Tuesday, 8 March 2011

Sports Trading Bibliography

I was asked the other day for suggestions about books that might help a fellow IT professional (Bernard) get up to speed on the exchanges a little faster than usual, and since he didn’t leave an e-mail address, I shall put some ideas out here.

When I began sports trading in 2004, I read the same Betfair specific books as everyone else – Lay, Back and Think Of Winning by Nigel Paul was I believe the first, soon followed by Game, Set And Matched by Iain Flecher. Neither are going to make you rich any time soon, but they are easy reads for an introduction to the exchanges.

I also read Racing Post's The Definitive Guide To Betting Exchanges edited by Paul Kealy and Winning On Bettfair For Dummies. These are all basic stuff though, and unless you are a complete novice, you’ll probably not get too much out of them.

I read a number of financial trading books which helped, notably:

Trade Your Way to Financial Freedom by Van K Tharp

Financial Freedom Through Electronic Day Trading by Van K Tharp

The Way Of The Warrior-Trader by Richard McCall

Way Of The Turtle by Curtis M Faith

High Probability Trading by Marcel Link

Trading For A Living by Dr. Alexander Elder

Binary Betting by John Piper

Other non-sporting suggestions are:

Fooled By Randomness by Nassim Nicholas Taleb

Reminiscences Of A Stock Operator by Edwin Lefevre (Jesse Livermore)

Sports Specific:

Mathletics: How Gamblers, Managers, and Sports Enthusiasts Use Mathematics in Baseball, Basketball, and Football by Wayne L Winston

Profitable Football Betting by Paul Steele

The Complete Book Of Sports Betting by Jack Moore

Moneyball by Michael Lewis

Just a few suggestions from my collection, and develop at least a basic understanding of probability. Probability for Dummies by Deborah Rumsey PhD is as good a place to start as any.
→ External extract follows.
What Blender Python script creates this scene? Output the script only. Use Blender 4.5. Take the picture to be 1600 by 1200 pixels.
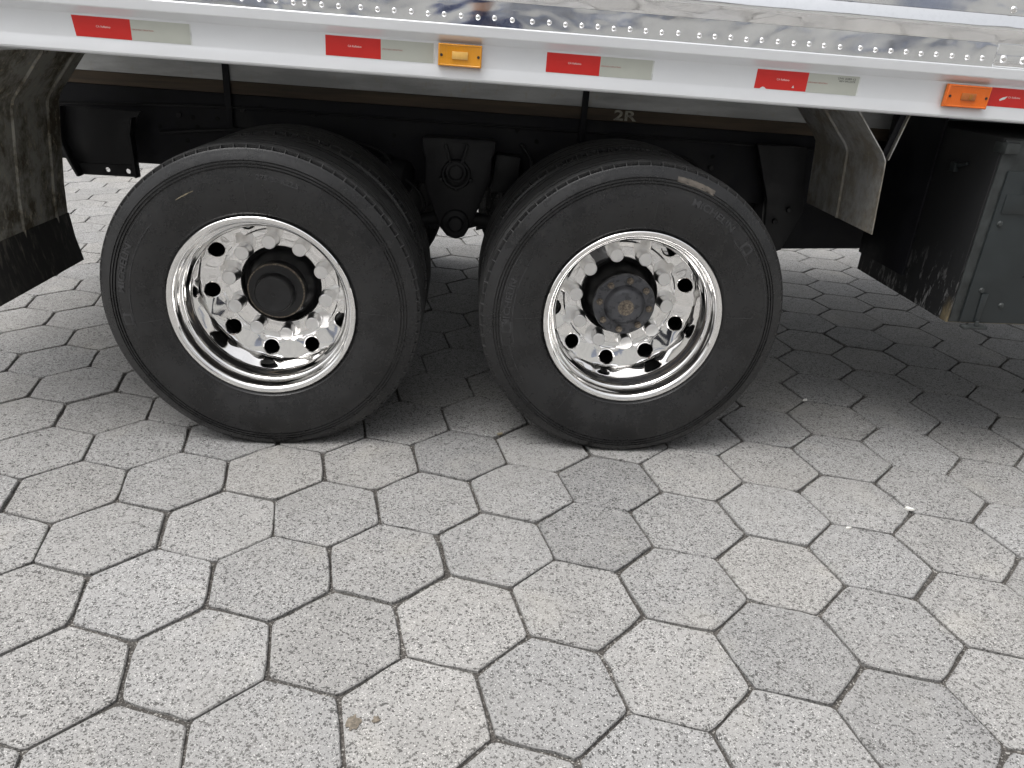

With a background in IT, Bernard is well placed to be successful and while the books above are helpful in that they set the mind working, (you need your own ideas), but there is no substitute for experience.

It never was my thinking that made the big money for me. It always was my sitting. Got that? My sitting tight! It is no trick at all to be right on the market. You always find lots of early bulls in bull markets and early bears in bear markets. I've known many men who were right at exactly the right time, and began buying or selling stocks when prices were at the very level which should show the greatest profit. And their experience invariably matched mine--that is, they made no real money out of it. Men who can both be right and sit tight are uncommon" - Jesse Livermore

1 comment:

Mark said...

Hi Cassini

Thanks for posting this information up. I have read some of the books on your list and have now added the rest to my Amazon wish list. One other book that is popular and recommended by quite a few other bloggers is ‘Trading the Zone’ by Mark Douglas.

I believe that you are quite correct about there being no substitute for experience. I would also like to add my own personal view (that I will probably get shot down for) that paper trading is of little value as a learning tool.

I believe that there is no real benefit to be gained from paper trading, apart from showing the very basic mechanics of how a method works. I for one prefer not to paper trade but to use minimum stakes.

The reason for my aversion to paper trading is that it does not affect our emotional state. I could paper trade and loose half my virtual bank of one million pounds and I would not be affected at all by the experience, but if I had a bank of just ten pounds sterling and lost half of it during my testing, I would be exposed to mild versions of the emotions that go along with the trading for more substantial sums.

Also when trading using minimum stakes we have to physically put trades on and lay them off, which can highlight potential problems with trading software etc that virtual trading can not.